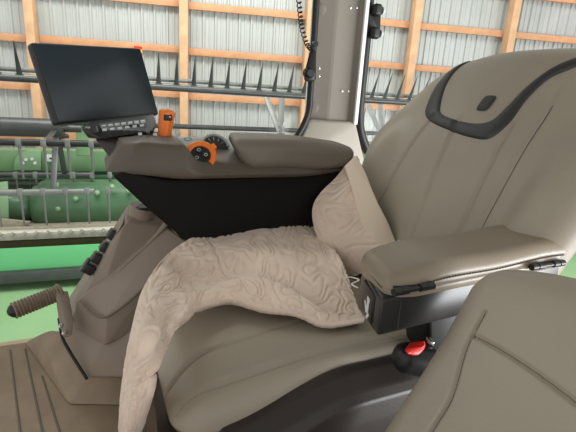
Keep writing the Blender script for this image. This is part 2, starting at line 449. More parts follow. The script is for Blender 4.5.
for i in range(62):
    r = -.17 + .345 * i / 61
    p = pad(V((r, .0602, .002))); q = pad(V((r + .0032, .0602, .002)))
    m.tube([p + aL * .0008, q + aL * .0008], .0014, 5)
m.build('stitching', M['threaddk'], arm)
for (x0_, x1_, y0_, y1_) in ((397, 430, 292, 286), (534, 561, 267, 263)):
    m = MB(); p = onl(x0_, y0_, AL1 + .008); q = onl(x1_, y1_, AL1 + .008); d = (q - p)
    m.tube([p, q], .0038, 12)
    for t in (0, .22, .78, 1): c = p + d * t; m.tube([c - d.normalized() * .006, c + d.normalized() * .006], .0055, 12)
    m.box((p + q) / 2 - aL * .009, d.normalized(), aL, aZ, d.length * .45, .006, .0035, .001)
    m.build('hinge', M['black'], arm)
fd = (S(.392, AL0, 0) - S(.350, AL1, 0)).normalized(); fn_ = aZ.cross(fd).normalized(); fn_ = fn_ if fn_.dot(aR) < 0 else -fn_
fc = (S(.392, AL0, .655) + S(.350, AL1, .66)) / 2
m = MB().box(fc, fd, aZ, fn_, .03, .022, .003, .002); m.build('switch', M['black'], arm)
m = MB()
o_ = fc + fn_ * .004 - fd * .012 - aZ * .004; aw = fd
m.box(o_ + aZ * .012, aw, aZ, fn_, .006, .003, .0006); m.box(o_ - aZ * .001, aw, aZ, fn_, .004, .009, .0006)
m.box(o_ - aZ * .004 + aw * .01, (aw + aZ).normalized(), (aZ - aw).normalized(), fn_, .009, .0025, .0006); m.box(o_ - aZ * .013 - aw * .004, (aw - aZ).normalized(), (aZ + aw).normalized(), fn_, .007, .0025, .0006)
m.build('seat_symbol', M['white'], arm)
m = MB().box(S(.383, AL1 + .0005, .662), aR, aL, aZ, .0009, .001, .02); m.build('highlight_seam', M['darksteel'], arm)

m = MB().hull([S(r, l, z) for r, l, z in ((.47, -.535, .65), (.66, -.535, .65), (.47, -.465, .64), (.66, -.465, .64), (.52, -.535, .45), (.66, -.535, .45), (.52, -.47, .45), (.66, -.47, .45))], .006, 2); m.build('armrest_bracket', M['black'], seat)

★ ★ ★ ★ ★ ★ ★

*TASK STATEMENT*.
Give every line above again exactly, with no pictures.

*ANSWER TO THE TASK*.
Keep writing the Blender script for this image. This is part 2, starting at line 449. More parts follow. The script is for Blender 4.5.
for i in range(62):
    r = -.17 + .345 * i / 61
    p = pad(V((r, .0602, .002))); q = pad(V((r + .0032, .0602, .002)))
    m.tube([p + aL * .0008, q + aL * .0008], .0014, 5)
m.build('stitching', M['threaddk'], arm)
for (x0_, x1_, y0_, y1_) in ((397, 430, 292, 286), (534, 561, 267, 263)):
    m = MB(); p = onl(x0_, y0_, AL1 + .008); q = onl(x1_, y1_, AL1 + .008); d = (q - p)
    m.tube([p, q], .0038, 12)
    for t in (0, .22, .78, 1): c = p + d * t; m.tube([c - d.normalized() * .006, c + d.normalized() * .006], .0055, 12)
    m.box((p + q) / 2 - aL * .009, d.normalized(), aL, aZ, d.length * .45, .006, .0035, .001)
    m.build('hinge', M['black'], arm)
fd = (S(.392, AL0, 0) - S(.350, AL1, 0)).normalized(); fn_ = aZ.cross(fd).normalized(); fn_ = fn_ if fn_.dot(aR) < 0 else -fn_
fc = (S(.392, AL0, .655) + S(.350, AL1, .66)) / 2
m = MB().box(fc, fd, aZ, fn_, .03, .022, .003, .002); m.build('switch', M['black'], arm)
m = MB()
o_ = fc + fn_ * .004 - fd * .012 - aZ * .004; aw = fd
m.box(o_ + aZ * .012, aw, aZ, fn_, .006, .003, .0006); m.box(o_ - aZ * .001, aw, aZ, fn_, .004, .009, .0006)
m.box(o_ - aZ * .004 + aw * .01, (aw + aZ).normalized(), (aZ - aw).normalized(), fn_, .009, .0025, .0006); m.box(o_ - aZ * .013 - aw * .004, (aw - aZ).normalized(), (aZ + aw).normalized(), fn_, .007, .0025, .0006)
m.build('seat_symbol', M['white'], arm)
m = MB().box(S(.383, AL1 + .0005, .662), aR, aL, aZ, .0009, .001, .02); m.build('highlight_seam', M['darksteel'], arm)

m = MB().hull([S(r, l, z) for r, l, z in ((.47, -.535, .65), (.66, -.535, .65), (.47, -.465, .64), (.66, -.465, .64), (.52, -.535, .45), (.66, -.535, .45), (.52, -.47, .45), (.66, -.47, .45))], .006, 2); m.build('armrest_bracket', M['black'], seat)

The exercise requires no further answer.